The asteroid was spotted by the Asteroid Terrestrial-impact Last Alert System (ATLAS) survey at the Mauna Loa Observatory in Hawaii in the early morning hours of Saturday, November 14, just 15 hours after approach. This is not uncommon for fast-movers, especially asteroids that are coming at the Earth from our sunward blind spot, like 2020 VT4.

The asteroid- 2020 VT4 is estimated to be 5 to 10 meters (16-32 feet) across, about the size of a small house. Earth just missed occupying the same space as the perihelion point for the asteroid, which occurred just 20 hours prior to Earth passage.
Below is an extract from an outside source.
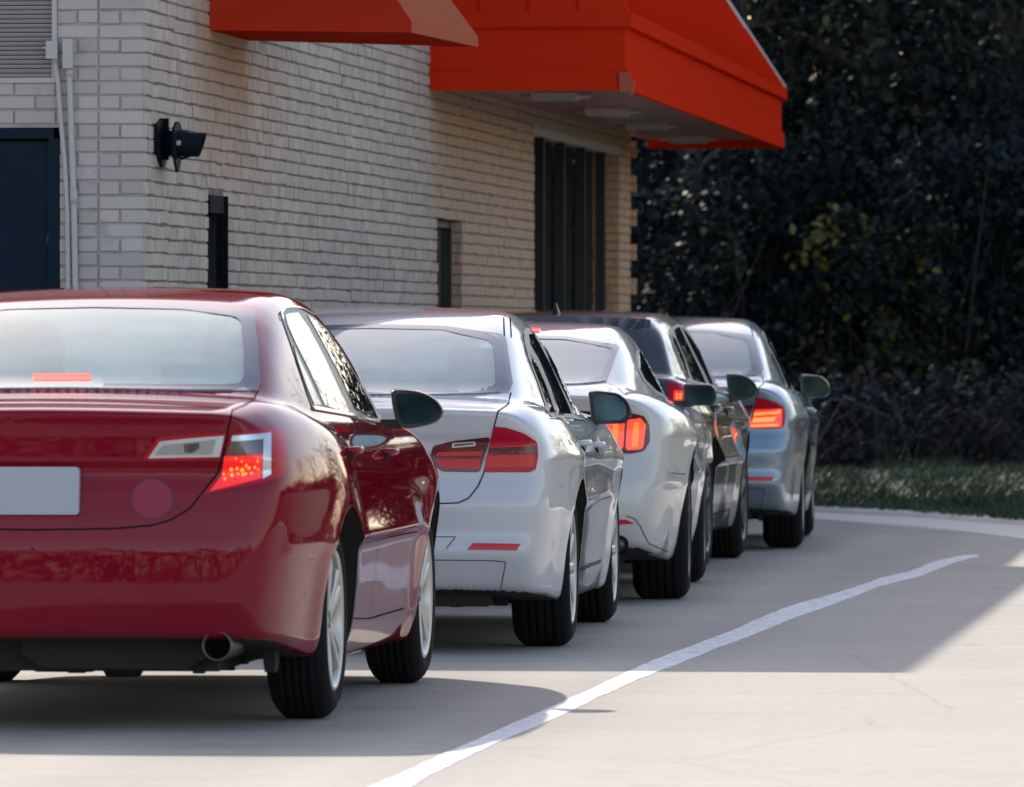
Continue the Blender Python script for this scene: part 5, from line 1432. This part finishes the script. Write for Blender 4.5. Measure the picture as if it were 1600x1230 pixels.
t3 = make_tree(0, 57, 7.6, .13, True, 80, .80, .065, LM, [.80, .10, .02, .08], .12, (*at_px(1230, 79), .5))
spots = [(t1, 1090, 76, 'leafy tree at the wood edge rising behind the far corner of the red canopy'),
         (t2, 1345, 77, 'tree with olive and yellow leaves to the right of the canopy tip'),
         (t3, 1230, 79, 'slim dark tree straight below the hip of the red canopy')]
for o_, px_, d_, lb in spots: tag(o_, lb, 'tree', TREES)
more = [(t2, 1000, 80, 2.0, .95, 'dark tree seen just past the brick column'), (t3, 1450, 79, 1.1, 1.1, 'dark tree left of the last tree at the right picture edge'), (t1, 1545, 77, 3.3, 1.05, 'tall dark tree nearest the right edge of the photo'),
        (t2, 920, 82, 4.0, 1.0, 'tree hidden mostly by the storefront column'), (t1, 1640, 79, .6, 1.1, 'tree just beyond the right edge of the photo'),
        (t3, 1160, 84, 2.6, 1.15, 'second-row tree between canopy and silver sedan'), (t1, 1290, 86, 5.2, 1.1, 'second-row tree filling the gap right of the canopy tip'), (t2, 1410, 87, .2, 1.05, 'second-row tree behind the olive one'), (t3, 1500, 88, 1.7, 1.2, 'second-row tree behind the right-hand trunks'), (t1, 1050, 88, 3.9, 1.1, 'second-row tree behind the brick column')]
for k, (o_, px_, d_, rz, s_, lb) in enumerate(more):
    c = copy_tree_obj(o_, (*at_px(px_, d_), bank_z(*at_px(px_, d_)) - .1), rz, s_); tag(c, lb, 'tree', TREES)
for o_, px_, d_, lb in spots: o_.location.z = bank_z(*at_px(px_, d_)) - .1
# bushes along the foot of the wood
def make_bush(seed, w_, h_, mats, probs, n, nper, size, loc):
    rg = np.random.default_rng(seed); root = empty('bush', loc); mb = MB(); cs = []
    for i in range(16):
        a = rg.uniform(0, 6.28); rr = rg.uniform(0, .5) * w_; tip = Vector((math.cos(a) * rr, math.sin(a) * rr * .8, h_ * rg.uniform(.5, 1.0)))
        mid = tip * .5 + Vector((rg.normal(0, .1), rg.normal(0, .1), h_ * .1)); mb.tube([(tip.x * .1, tip.y * .1, -.1), mid, tip], [.02, .013, .005], 4, caps=False)
    mb.build('stems', M['twig'], root)
    for i in range(n):
        z = rg.random()**.8; a = rg.uniform(0, 6.28); rr = math.sqrt(rg.random()) * w_ * .55 * (1.1 - .55 * z)
        cs.append((math.cos(a) * rr, math.sin(a) * rr * .8, z * h_))
    obj('foliage', leaves_mesh('foliage', cs, nper, .26, size, mats, seed, probs=probs), root); return root
BU = 'bushes along the foot of the wood'
b1 = make_bush(5, 2.0, 2.6, LM, [.70, .22, .04, .04], 85, 60, .058, (*at_px(1040, 73), 0))
b2 = make_bush(8, 1.8, 2.3, LM, [.30, .40, .24, .06], 80, 56, .06, (*at_px(1360, 73.5), 0))
b3 = make_bush(12, 2.2, 3.0, LM, [.84, .10, .01, .05], 95, 60, .058, (*at_px(1200, 74.5), 0))
for o_, lb in ((b1, 'dense dark bush right beside the brick column'), (b2, 'bush with yellow-green leaves right of the silver sedan'), (b3, 'tall dark bush behind the silver sedan roof')): tag(o_, lb, 'bush', BU); o_.location.z = bank_z(o_.location.x, o_.location.y) - .1
for k, (o_, px_, d_, rz, s_, lb) in enumerate([(b3, 1480, 73.5, 1.0, 1.0, 'dark bush below the trunks at the right edge'), (b1, 1580, 74, 2.0, 1.1, 'bush cut by the right edge of the photo'), (b2, 1120, 75.5, 3.0, 1.0, 'olive bush showing over the dark hatchback'),
        (b1, 1290, 75.5, 4.0, 1.15, 'dark bush between the olive bush and the silver sedan'), (b3, 960, 76, 2.2, 1.1, 'bush half hidden by the brick column'), (b3, 1420, 76, 3.7, 1.2, 'dark bush behind the yellow-green one'), (b2, 1530, 76.5, 5.0, 1.1, 'olive bush high at the right edge'), (b1, 1230, 78, .5, 1.4, 'large dark bush deep in the wood'), (b3, 1660, 75, .9, 1.2, 'bush just outside the right edge')]):
    c = copy_tree_obj(o_, (*at_px(px_, d_), bank_z(*at_px(px_, d_)) - .1), rz, s_); tag(c, lb, 'bush', BU)
# the wood behind them, one mass
rg = np.random.default_rng(99); cs = []
for i in range(1500):
    x = rg.uniform(-6, 16); y = rg.uniform(84, 96) + max(0, x - 9) * .5; z = rg.uniform(.2, 8.0 - max(0, x - 7) * .55); cs.append((x, y, max(z, .3)))
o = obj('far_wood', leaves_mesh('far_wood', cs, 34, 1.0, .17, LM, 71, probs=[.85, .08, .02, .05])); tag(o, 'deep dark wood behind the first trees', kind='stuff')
cs = []
for i in range(1500):
    s_ = rg.random()
    if s_ < .45: x = rg.uniform(-50, -6); y = rg.uniform(85, 95); z = rg.uniform(.2, 7.5)
    else:
        x = rg.uniform(14, 80); y = rg.uniform(84, 100) - max(0, x - 30) * .6; z = rg.uniform(.2, 2.8 + 1.2 * math.sin(x * .35))
    cs.append((x, y, z))
o = obj('tree_line', leaves_mesh('tree_line', cs, 60, 1.3, .20, LM, 73, probs=[.6, .28, .04, .08])); tag(o, 'lower tree line either side of the wood', kind='stuff')
# dry brush, grass on the bank
mb = MB()
for i in range(1500):
    x, y = at_px(rg.uniform(960, 1700), rg.uniform(69.5, 76)); z = bank_z(x, y); L = rg.uniform(.25, 1.0); a = rg.uniform(0, 6.28); t = rg.uniform(.2, 1.0)
    p = Vector((x, y, z - .05)); q = p + Vector((math.cos(a) * t * L, math.sin(a) * t * L, L * .75)); r_ = q + Vector((rg.normal(0, .2), rg.normal(0, .2), rg.uniform(-.2, .25)))
    mb.tube([p, q, r_], [.006, .004, .002], 3, caps=False)
o = mb.build('brush', M['twig'], None, fix=False); tag(o, 'tangle of dry brown twigs at the foot of the wood', kind='stuff')
cs = []
for i in range(650):
    x, y = at_px(rg.uniform(960, 1720), rg.uniform(70, 75.5)); cs.append((x, y, bank_z(x, y) + rg.random()**1.5 * .75))
o = obj('dry_leaves', leaves_mesh('dry_leaves', cs, 30, .22, .06, [M['leaf_brown'], M['leaf_dark'], M['leaf_mid']], 77, probs=[.28, .50, .22])); tag(o, 'brown and dark leaf litter among the brush', kind='stuff')
n = 60000; x = np.empty(n); y = np.empty(n)
y = rng.uniform(52, 70.5, n); x = (rng.uniform(980, 1720, n) - 800) / FPX * y
kx = [p[0] for p in kp[:8]]; ky = [p[1] for p in kp[:8]]
ok = y > np.interp(x, kx, ky) + .3; x, y = x[ok], y[ok]; n = len(x)
z = np.array([bank_z(a, b) for a, b in zip(x, y)]); h = rng.uniform(.03, .085, n) * (1 + .8 * (np.sin(x * 3.1) * np.sin(y * 1.7) > .3)); a = rng.uniform(0, 6.28, n); dx, dy = np.cos(a) * .006, np.sin(a) * .006
lx, ly = rng.normal(0, .05, n), rng.normal(0, .05, n)
V = np.stack([np.stack([x - dx, y - dy, z], 1), np.stack([x + dx, y + dy, z], 1), np.stack([x + lx, y + ly, z + h], 1)], 1).reshape(-1, 3)
me = bpy.data.meshes.new('grass'); me.vertices.add(n * 3); me.vertices.foreach_set('co', V.astype(np.float32).ravel()); me.loops.add(n * 3); me.loops.foreach_set('vertex_index', np.arange(n * 3, dtype=np.int32))
me.polygons.add(n); me.polygons.foreach_set('loop_start', (np.arange(n) * 3).astype(np.int32)); me.polygons.foreach_set('loop_total', np.full(n, 3, np.int32)); me.update()
at = me.attributes.new('tone', 'FLOAT', 'FACE'); at.data.foreach_set('value', rng.random(n).astype(np.float32))
o = obj('grass', me, None, M['grass']); tag(o, 'green grass on the bank behind the kerb', kind='stuff')
# bare trees to the right, seen as reflections in the car windows
BT = 'bare trees beyond the right side of the lot'
rb, tips, tr = tree_parts(11, .17, 303, .18, 4, 11)
bare = empty('bare_tree', (19, 88, 0)); rb.build('trunk', M['bark'], bare)
tag(bare, 'bare branching tree, only seen reflected in the side windows', 'tree', BT)
for x, y, rz, s_ in [(14.5, 90, 1.3, .85), (24, 92, 2.7, 1.1), (29, 86, .4, .95), (35, 84, 4.1, 1.0), (17, 80, 5.1, .7)]:
    c = copy_tree_obj(bare, (x, y, 0), rz, s_); tag(c, None, 'tree', BT); c['label'] = 'bare branching tree, only seen reflected in the side windows'
# unseen tree row added behind the camera to darken reflections on the cars
cs = []
for i in range(1200):
    x = rg.uniform(-45, 45); cs.append((x, rg.uniform(-30, -22) - abs(x) * .1, rg.random() * (6.5 + 1.5 * math.sin(x * .4))))
o = obj('added_hedge_row', leaves_mesh('added_hedge_row', cs, 16, 1.3, .36, LM, 81, probs=[.5, .38, .04, .08])); tag(o, 'unseen row of trees added behind the camera for dark reflections', kind='stuff')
This sets a record for the closest documented non-meteoric asteroid pass versus the Earth. This record was already broken once this year, with the passage of asteroid 2020 QG 3,000 kilometers (1,864 miles) from the surface of the Earth on August 16. A brilliant bolide was captured on video on the afternoon of August 10, 1972, as it became a brilliant daytime fireball over the Grand Teton Mountains in Wyoming before skipping back out of the Earth's atmosphere. Another recent record was set in October 2008, when astronomers spotted 4-meter (13 foot) asteroid 2008 TC3 19 hours prior to impact, and later recovered fragments in the Nubian Desert in northern Sudan two months later, making 2008 TC3 the first asteroid that was documented before and after impact.

  • A record close shave: Asteroid 2020 VT4 just skimmed by Earth
    The orbit (pre-Earth passage) of asteroid 2020 VT4. Credit: NASA/JPL
  • A record close shave: Asteroid 2020 VT4 just skimmed by Earth
    Discovery images of asteroid 2020 VT4. The frame pictured is a quarter of a degree (15′) on a side. Credit ATLAS/Larry Denneau
A record close shave: Asteroid 2020 VT4 just skimmed by Earth
The 0.5-meter ATLAS2 telescope on Mauna Loa. Credit: ATLAS-MLO

Unfortunately, the close passage of asteroid 2020 VT4 seems to have gone unwitnessed; closest approach occurred at 17:20 Universal Time (UT) on Friday November 13 over the South Pacific near the Pitcairn Islands under daytime skies, and it followed the edge of the Earth's shadow outbound. For context, the International Space Station also orbits 400 kilometers (250 miles) above the surface of the Earth, and is 109 meters (358 feet) from tip-to-tip… 2020 VT4 would have certainly been visible as a fast-moving, +3 magnitude 'star' on its out-bound leg south of Tasmania in the pre-dawn sky had any island-bound observer or early morning sailor happened to be watching. No satellites (including the ISS, which was over the South Atlantic at the time) were affected by the passage of 2020 VT4, though it certainly did plow through the sphere of geostationary satellites and graze the ring of low Earth orbit.

This passage actually substantially altered the orbit of 2020 VT4. Inbound, the asteroid was on a 549-day orbit around the sun, inclined 13 degrees relative to the ecliptic. Its encounter with the massive Earth deflected it into a 315-day orbit inclined 10.2 degrees versus the ecliptic plane. With a perihelion now inside the of Venus, this actually changes 2020 VT4's classification from a NEO Apollo Earth-crosser to an Aten asteroid.

2020 VT4 will next visit the Earth on November 13, 2052, with a much more distant 0.02 AU (1.8 million mile, nominal) pass.

2020 VT4's record will be hard to top—but 2020 is far from over.